Improve morale with a rebrand

Hiring more people helped, but the team needed a reason to see themselves as something worth believing in. Nelson rebranded the department as ATLAS (All Things Logistics and Support).

“We are the backbone of this company,” Nelson says. “We’re not always looked at as something that should be celebrated, but we are absolutely essential to the whole situation.”

Nelson also launched a program called “My Impact,” where every team member made a weekly commitment to do something above and beyond their regular job description.

“At first, they were doing the low-hanging fruit, pretty easy stuff,” Nelson says. “But as time went on, you saw people really trying to push themselves to make the entire team better and make the organization better.”


Understand that perception is reality

Nelson came back to one phrase over and over throughout the session: “perception is reality.”

“It doesn’t matter how fast you solved something,” Nelson says. “You can provide the best service in the world, but if the person you’re giving it to doesn’t feel that way, then you didn’t. No matter what metric you measure against, no matter how you feel about it yourself, if the person you served isn’t satisfied, you haven’t delivered a great experience.”

To close that gap, Nelson’s team runs regular pulse surveys — one question, five-point scale: How satisfied are you with your IT experience? Then, he takes the results and sits down individually with every department head to compare notes.
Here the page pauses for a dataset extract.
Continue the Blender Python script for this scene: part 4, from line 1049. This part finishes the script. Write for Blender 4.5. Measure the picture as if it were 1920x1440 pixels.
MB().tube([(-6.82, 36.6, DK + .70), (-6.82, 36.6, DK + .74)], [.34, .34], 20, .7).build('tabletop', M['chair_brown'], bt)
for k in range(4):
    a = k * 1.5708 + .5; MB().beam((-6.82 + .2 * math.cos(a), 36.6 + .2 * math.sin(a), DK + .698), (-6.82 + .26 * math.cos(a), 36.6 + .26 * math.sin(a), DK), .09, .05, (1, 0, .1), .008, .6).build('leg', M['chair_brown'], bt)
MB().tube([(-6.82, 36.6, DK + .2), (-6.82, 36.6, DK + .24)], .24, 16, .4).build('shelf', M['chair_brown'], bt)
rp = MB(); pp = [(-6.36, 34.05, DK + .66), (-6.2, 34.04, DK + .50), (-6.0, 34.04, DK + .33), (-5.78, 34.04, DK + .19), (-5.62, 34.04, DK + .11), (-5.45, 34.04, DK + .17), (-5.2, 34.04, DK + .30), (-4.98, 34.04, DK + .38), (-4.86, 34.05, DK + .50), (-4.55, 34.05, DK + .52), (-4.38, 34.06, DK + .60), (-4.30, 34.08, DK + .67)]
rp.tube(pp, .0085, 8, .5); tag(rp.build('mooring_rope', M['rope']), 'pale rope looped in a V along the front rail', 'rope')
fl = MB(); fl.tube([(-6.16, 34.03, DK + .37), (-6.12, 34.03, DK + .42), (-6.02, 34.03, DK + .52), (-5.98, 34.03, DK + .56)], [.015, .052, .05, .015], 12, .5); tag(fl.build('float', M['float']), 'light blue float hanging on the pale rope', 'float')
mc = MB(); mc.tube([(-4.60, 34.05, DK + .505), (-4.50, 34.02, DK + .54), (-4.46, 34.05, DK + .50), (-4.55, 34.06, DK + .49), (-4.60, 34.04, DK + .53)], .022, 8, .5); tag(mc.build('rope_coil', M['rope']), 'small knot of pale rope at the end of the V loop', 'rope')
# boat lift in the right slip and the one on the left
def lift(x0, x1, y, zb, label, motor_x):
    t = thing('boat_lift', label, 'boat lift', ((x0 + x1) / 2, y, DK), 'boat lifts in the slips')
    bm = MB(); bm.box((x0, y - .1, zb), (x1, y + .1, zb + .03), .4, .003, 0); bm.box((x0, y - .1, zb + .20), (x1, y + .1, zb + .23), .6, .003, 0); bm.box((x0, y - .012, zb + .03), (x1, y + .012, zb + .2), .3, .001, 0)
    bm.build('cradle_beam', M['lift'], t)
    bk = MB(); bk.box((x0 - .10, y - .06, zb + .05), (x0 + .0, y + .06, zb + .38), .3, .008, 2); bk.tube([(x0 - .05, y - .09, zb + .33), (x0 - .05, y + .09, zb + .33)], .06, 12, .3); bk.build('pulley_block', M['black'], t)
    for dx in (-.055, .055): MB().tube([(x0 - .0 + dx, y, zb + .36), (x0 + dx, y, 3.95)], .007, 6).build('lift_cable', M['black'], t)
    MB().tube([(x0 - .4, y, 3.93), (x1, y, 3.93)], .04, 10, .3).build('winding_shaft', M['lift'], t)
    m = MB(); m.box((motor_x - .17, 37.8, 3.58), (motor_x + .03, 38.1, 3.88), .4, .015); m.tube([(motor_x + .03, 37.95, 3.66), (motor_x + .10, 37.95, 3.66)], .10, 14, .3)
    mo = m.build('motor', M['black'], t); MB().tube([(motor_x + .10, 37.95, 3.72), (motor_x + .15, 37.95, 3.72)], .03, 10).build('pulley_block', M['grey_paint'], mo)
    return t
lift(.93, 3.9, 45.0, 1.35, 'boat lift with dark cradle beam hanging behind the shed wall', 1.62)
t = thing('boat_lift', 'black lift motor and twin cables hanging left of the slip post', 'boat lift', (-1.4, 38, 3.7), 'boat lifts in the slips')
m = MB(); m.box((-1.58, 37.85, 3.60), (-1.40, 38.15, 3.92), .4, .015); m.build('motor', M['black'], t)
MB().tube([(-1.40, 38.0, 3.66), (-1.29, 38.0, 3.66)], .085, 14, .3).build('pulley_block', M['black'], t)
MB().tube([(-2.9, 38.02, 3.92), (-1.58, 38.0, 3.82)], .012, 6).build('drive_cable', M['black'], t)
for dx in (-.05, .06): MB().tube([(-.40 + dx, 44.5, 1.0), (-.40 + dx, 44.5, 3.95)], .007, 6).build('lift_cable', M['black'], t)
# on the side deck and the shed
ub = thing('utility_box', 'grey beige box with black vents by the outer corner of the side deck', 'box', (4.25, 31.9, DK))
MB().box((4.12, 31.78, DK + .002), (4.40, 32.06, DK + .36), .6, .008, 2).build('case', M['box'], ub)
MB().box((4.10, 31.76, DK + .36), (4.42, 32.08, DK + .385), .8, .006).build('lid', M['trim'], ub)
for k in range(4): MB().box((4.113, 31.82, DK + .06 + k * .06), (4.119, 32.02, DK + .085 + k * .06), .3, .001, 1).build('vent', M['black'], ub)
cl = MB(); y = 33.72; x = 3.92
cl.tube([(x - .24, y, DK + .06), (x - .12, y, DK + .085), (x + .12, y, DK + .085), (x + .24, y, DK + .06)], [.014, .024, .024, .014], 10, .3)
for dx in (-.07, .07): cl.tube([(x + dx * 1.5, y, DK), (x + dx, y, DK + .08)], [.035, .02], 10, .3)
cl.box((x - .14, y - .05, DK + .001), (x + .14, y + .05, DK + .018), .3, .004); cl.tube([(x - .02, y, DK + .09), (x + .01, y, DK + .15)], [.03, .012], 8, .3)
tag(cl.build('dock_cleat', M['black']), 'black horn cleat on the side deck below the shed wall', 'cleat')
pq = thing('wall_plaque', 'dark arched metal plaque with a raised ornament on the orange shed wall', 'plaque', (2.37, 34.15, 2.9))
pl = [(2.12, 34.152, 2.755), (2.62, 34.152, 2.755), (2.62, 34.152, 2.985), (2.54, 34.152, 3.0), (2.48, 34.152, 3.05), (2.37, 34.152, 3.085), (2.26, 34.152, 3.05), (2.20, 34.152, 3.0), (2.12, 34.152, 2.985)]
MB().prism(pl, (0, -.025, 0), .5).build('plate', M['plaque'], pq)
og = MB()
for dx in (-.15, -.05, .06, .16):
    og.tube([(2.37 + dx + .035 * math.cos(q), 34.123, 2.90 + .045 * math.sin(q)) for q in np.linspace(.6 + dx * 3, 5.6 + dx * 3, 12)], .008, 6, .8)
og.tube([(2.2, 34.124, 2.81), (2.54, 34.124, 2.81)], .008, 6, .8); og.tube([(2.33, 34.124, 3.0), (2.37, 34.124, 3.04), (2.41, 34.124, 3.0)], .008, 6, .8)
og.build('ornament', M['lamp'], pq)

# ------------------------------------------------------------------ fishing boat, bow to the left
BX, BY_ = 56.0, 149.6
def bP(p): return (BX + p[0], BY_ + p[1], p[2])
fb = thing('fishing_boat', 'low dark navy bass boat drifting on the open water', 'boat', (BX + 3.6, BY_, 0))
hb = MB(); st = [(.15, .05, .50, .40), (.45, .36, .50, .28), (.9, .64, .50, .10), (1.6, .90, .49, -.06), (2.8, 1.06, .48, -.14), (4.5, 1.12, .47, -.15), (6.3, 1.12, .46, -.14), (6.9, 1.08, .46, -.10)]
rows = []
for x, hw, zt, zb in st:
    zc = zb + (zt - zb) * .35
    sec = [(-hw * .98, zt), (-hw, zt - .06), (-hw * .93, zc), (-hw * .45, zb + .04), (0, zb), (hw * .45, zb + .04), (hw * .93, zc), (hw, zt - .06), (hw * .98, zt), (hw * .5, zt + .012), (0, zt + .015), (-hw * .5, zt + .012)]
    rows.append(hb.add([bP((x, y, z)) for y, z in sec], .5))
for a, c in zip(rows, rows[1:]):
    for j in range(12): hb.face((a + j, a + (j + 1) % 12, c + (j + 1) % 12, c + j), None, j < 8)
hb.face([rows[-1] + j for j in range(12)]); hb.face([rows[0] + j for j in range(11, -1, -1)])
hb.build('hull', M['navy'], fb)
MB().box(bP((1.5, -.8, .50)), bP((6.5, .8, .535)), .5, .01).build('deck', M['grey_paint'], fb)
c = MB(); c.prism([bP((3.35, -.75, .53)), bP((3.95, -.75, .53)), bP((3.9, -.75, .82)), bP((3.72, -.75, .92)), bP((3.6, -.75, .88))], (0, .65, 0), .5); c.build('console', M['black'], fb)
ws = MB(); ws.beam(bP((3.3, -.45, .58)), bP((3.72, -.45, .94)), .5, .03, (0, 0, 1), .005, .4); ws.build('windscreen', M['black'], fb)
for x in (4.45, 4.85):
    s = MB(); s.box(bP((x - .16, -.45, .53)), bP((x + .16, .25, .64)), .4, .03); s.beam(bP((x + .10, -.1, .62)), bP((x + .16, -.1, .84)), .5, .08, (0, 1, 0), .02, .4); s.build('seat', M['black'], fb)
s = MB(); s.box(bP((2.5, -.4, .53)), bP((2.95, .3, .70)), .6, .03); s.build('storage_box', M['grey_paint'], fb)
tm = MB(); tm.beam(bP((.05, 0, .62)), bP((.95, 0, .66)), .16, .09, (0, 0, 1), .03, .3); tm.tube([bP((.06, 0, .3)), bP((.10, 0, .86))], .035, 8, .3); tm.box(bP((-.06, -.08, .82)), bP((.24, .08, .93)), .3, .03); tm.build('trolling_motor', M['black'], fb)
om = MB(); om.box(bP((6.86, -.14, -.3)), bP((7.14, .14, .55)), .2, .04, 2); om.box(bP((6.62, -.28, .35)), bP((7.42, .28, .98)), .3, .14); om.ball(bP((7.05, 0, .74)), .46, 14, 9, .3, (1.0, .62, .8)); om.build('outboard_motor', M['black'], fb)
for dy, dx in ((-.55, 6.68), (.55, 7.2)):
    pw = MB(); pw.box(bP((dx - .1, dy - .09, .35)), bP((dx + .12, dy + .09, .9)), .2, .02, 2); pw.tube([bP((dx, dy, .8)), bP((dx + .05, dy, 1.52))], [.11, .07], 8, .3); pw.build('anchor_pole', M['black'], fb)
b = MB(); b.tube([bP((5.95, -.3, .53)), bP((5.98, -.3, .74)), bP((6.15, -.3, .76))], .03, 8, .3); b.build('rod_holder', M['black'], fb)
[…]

Most recently, the team built an experience dashboard that pulls from endpoint analytics, Microsoft adoption scores and CSAT data. Everything is compiled into a single score per department, displayed with color-coded smiley faces.


Make metrics engaging for staff

When an audience member asked how to make metrics engaging for frontline staff, Nelson says to make it personal, without it being pointed. They display team dashboards on screens throughout their work area, updated continuously, so the numbers are always visible. Nelson reviews team metrics in group settings, but makes individual performance visible alongside them without calling anyone out directly.

“Nobody wants to be the low man,” Nelson says. “We’re talking about the team’s win, the team’s success or failure, but while I’m talking about that, the individual is looking at their score compared to everyone they work with. It keeps the engagement because you’re making it personal.”